The icebreaker Aiviq completing refuelling operations at Davis Research Station. Photo: Kirk Yatras via Australian Antarctic Division

Icebreaker ‘Aiviq’ to Join U.S. Coast Guard Before End of Year to Bolster Arctic Presence

Malte Humpert
Total Views: 11316
November 14, 2024

By Malte Humpert (gCaptain) –

Commercial Polar icebreaker Aiviq will join the U.S Coast Guard inventory before the end of the calendar year, officials announced during a Congressional hearing on Capitol Hill. The service had requested $125m for FY2024 to acquire the Aiviq from Offshore Service Vessels, part of Edison Chouest Offshore, but few updates on the status of the endeavor had been announced.

“We are making tremendous strides. It’s painted about a quarter of the way in Coast Guard icebreaker red and it’s underway today with a team from the owners doing an evaluation and we’ll get on the vessel in the coming weeks,” confirmed VADM Thomas Allan, in front of the House Subcommittee on Transportation and Infrastructure.

AIS tracking data confirm the vessel departing from Pascagoula, Mississippi on November 13. It is currently sailing in coastal waters east of New Orleans. 

Aiviq will bolster the U.S. presence in the Arctic in the short-term while the service awaits construction of the first Polar Security Cutter.

AIS track of Aiviq for November 13 and 14, 2024. (Source: Shipatlas)

“It will be in the Coast Guard inventory before the end of this calendar year and we will be sailing that up into the Arctic in 2026,” expanded VADM Allan.

The Coast Guard is expecting to spend an additional $25m to make improvements to the vessel before it enters into service. Officials noted that they are confident the Aiviq will fit the service’s needs. 

“We are taking a vessel that has successfully operated in the Arctic,” VADM Allan confirmed. Aiviq will be homeported in Juneau, Alaska.

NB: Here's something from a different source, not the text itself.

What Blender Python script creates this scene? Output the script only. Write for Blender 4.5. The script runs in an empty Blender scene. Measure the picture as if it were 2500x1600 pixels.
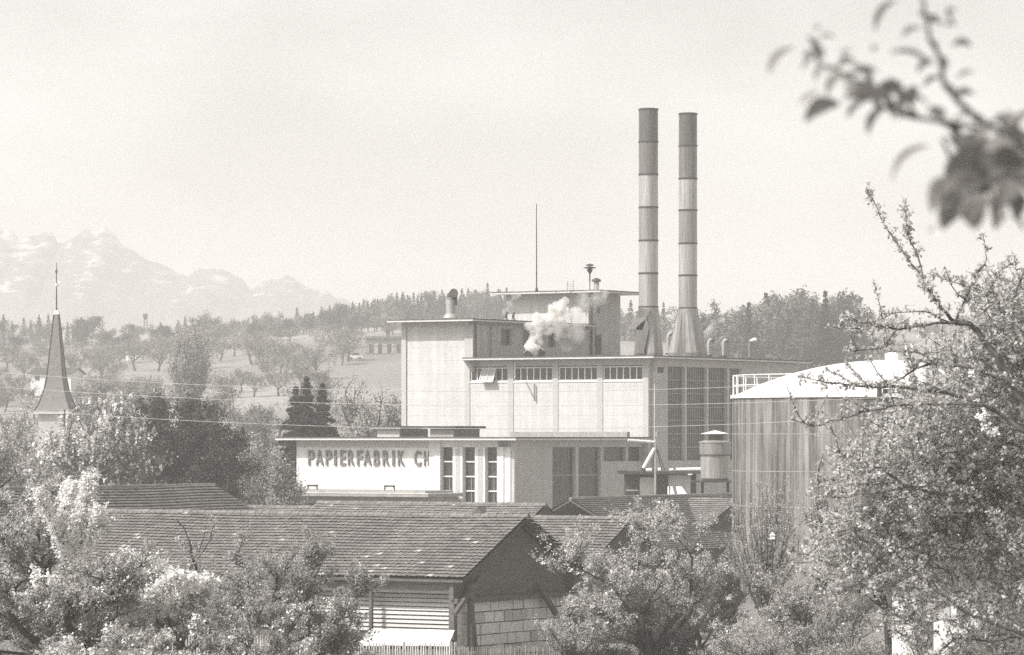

Officials also announced progress on the much-delayed Polar Security Cutter program. Design maturity reached 80 percent as of early September, up from 67 percent in May. They expect maturity to be somewhat higher during the final procurement readiness review later in November.

During previous hearings Coast Guard leadership had indicated beginning of construction before the end of the year. According to VADM Allan the service will seek DHS approval for a final production decision by mid-December, with construction to begin shortly thereafter.  

VADM Allan acknowledged that construction will begin without having 100 percent design maturity, counter to the GAO’s repeated recommendations. “But we will have achieved substantial compliance with GAO recommendations,” he highlighted.

Funding remains a significant challenge for the Coast Guard. “We do not have sufficient funding to complete the first Polar Security Cutter,” said VADM Allan. “The question is how much more do we need and we will better understand what that dollar amount is and what gap exists by the end of the year.”

Delivery of the first PSC is now expected not before 2030, while completion of the second and third planned PSC could take until 2040 at current pace, both committee members and USCG officials agreed. The U.S. hopes that the recently agreed-upon ICE Pact for icebreaker collaboration with Canada and Finland will speed up construction.

The Coast Guard’s ongoing challenges come at a time when both Russia and China have been stepping up their Arctic engagement and expanding their capabilities.

“Between July and October the Coast Guard monitored three Chinese research vessels operating above the U.S. extended continental shelf as well as a PRC surface action group and a separate Russian Federation surface action Group,” VADM Peter Gautier warned.

“For the first time we also witnessed a joint surface action group.”